The call for the fire went out at 1 p.m. with Albert Lea, Albert Lea Township and Glenville fire departments responding.
Clarence Tover of 2306 Larson Ave. said he was burning bushes in his dug-out earthen burn pit. He resides at the north end of the Larson Avenue dead end and farm fields are on the north and west sides of his property.
“The wind just took it,” he said. “I tried to put it out.”
He said the flames caught some dry leaves and then the corn.
“It was stupid, just stupid,” Tover said.
The wind around 1 p.m., according to the automated weather station at the Albert Lea airport, was out of the south at 7 mph.

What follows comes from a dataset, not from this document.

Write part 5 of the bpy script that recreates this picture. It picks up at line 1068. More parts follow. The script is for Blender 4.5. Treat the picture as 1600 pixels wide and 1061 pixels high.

The corn burned toward the north-northeast and eventually stopped at Margaretha Avenue, which created a fire break. On the other side of the street, residents stood outside their homes watching the firefighters douse the flames.
Art Anderson of 2217 S. Margaretha Ave. was among them. He said his wife, Rose, called out that the cornfield across from their house was on fire. He looked out the picture window toward the Larson Avenue dead end and saw the flames and smoke eventually come toward their home.
“We were worried,” he said.
The field belongs to Andy Bakken. Two of his neighbors, Nordean Krueger and grandson Justin Krueger, came to help fight the flames. Nordean drove a John Deere tractor with tracks instead of wheels into the field at 1:20 p.m. Behind it was a cultivator, and he made fire breaks and knocked down blackened corn.
Justin entered the field with a skidloader and rooted out hot spots on the ground. He said they came as soon as they heard there was a fire.
“We just put out a fire a couple of weeks ago,” Justin said.
Lt. Al Schallock of Albert Lea Fire Department said the fire breaks the Kruegers made “were a tremendous help.”
He said the firefighters from the three agencies had to douse the flames while they also stood by to protect homes. He monitored the fire’s approach from the roof of a house on Larson Avenue.
“We are lucky we didn’t have a heavy wind today,” Schallock said.